For now, nothing ⁠suggests China's export dominance will slow in the months ahead.

US President Donald Trump's renewed 2025 tariff war barely dented China's industrial momentum, with manufacturers redirecting their exports to Southeast Asia, Africa and Latin America to blunt the impact of losing US demand.

More governments are now weighing trade restrictions ⁠similar to Washington's, ​worried that China's industrial overcapacity and deflation ⁠are pushing excess goods into global markets and threatening their own manufacturing sectors.

Premier Li Qiang announced last week that China would seek an economic ​growth target of 4.5 percent-5 percent for 2026, down from last year's 5 percent, which was met largely through a one-fifth surge in its trade surplus.

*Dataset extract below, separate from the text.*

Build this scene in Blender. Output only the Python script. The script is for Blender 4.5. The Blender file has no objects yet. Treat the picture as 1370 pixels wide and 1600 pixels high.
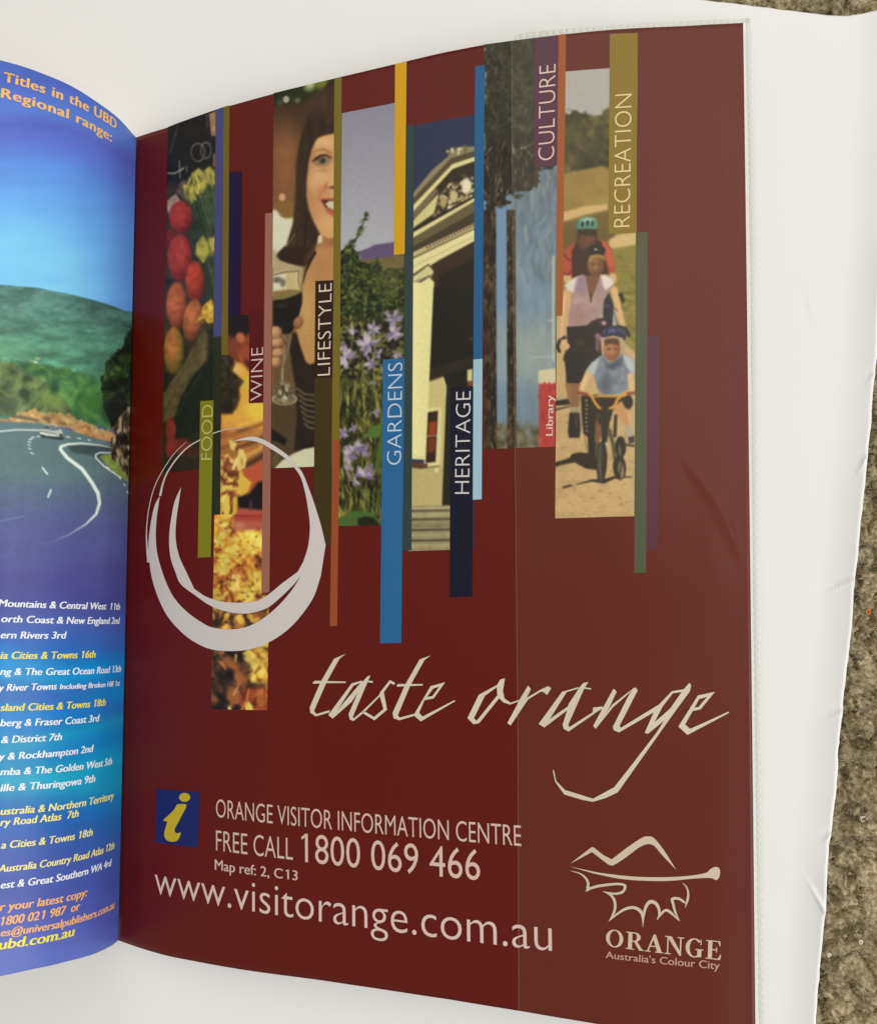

Although policymakers pledged a "notable" increase in household consumption in the government's next five-year plan, economists are skeptical that ⁠Beijing will move away from its reliance on exports any time soon, ⁠as the strategy ⁠document offered few ‌specifics to bolster expectations for robust demand-side reform.

China's imports increased 19.8 percent in January-February, well above the 5.7 percent gain in December.

Factory activity data for February released last week showed Chinese firms still struggling to turn a profit at home, even as overseas orders improved, underscoring ​the continued appeal of exports for policymakers and producers.

Trump is expected to visit Beijing later this month for a highly anticipated leaders' summit, but hopes for a meaningful truce between the two superpowers remain low, with both sides appearing ready to resume their trade war if necessary.